Feds saw more cyberattacks but better detection last year, FISMA report says
11 major incidents were reported by agencies in FY2023.
Federal agencies saw a nearly 10% increase in cyberattacks targeting their systems last year, but they’ve also been able to augment their detection and categorization of the digital incursions, according to a report issued to Congress last week.
The fiscal year 2023 readout from the Office of Management and Budget, which oversees the Federal Information Security Modernization Act, says federal agencies reported 32,211 cyber incidents to the Cybersecurity and Infrastructure Security Agency, versus 29,319 incidents in the prior year period.
The most notable rise was observed in attrition attacks — brute force methods aimed at compromising systems — which surged from 197 incidents in FY22 to 1,147 in FY23. Email phishing attacks also saw a major increase, more than doubling from 3,011 to 6,198 incidents, reflecting an already observed prevalence of deceptive tactics that can help hackers infiltrate government networks.
The observed increase in attacks is partly linked to agencies’ improvements in detection capabilities, which involved “additional automation and training, and changes in event and incident tracking methodologies,” the FISMA paper said.
But 30 additional incidents in 2023 were rated as “Medium” risk, defined by CISA’s National Cyber Incident Scoring System as those that “may affect public health or safety, national security, economic security, foreign relations, civil liberties, or public confidence,” says the report.
Eleven of those cyberattacks were categorized as “major” incidents, as defined by a December 2023 federal information security memorandum.

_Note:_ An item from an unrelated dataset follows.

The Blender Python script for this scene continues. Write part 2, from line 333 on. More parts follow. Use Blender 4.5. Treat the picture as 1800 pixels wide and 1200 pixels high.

The Departments of Health and Human Services, Treasury and Justice were among the agencies falling under that category, facing attacks that compromised personal data-containing records and certain administrative systems that managed funding.
Civilian agencies have faced myriad cyber threats over the past year. They could be in line for a 10% increase in cybersecurity funds under the White House’s 2025 budget request, though the final number may change as Congress reconciles budget talks in the coming months.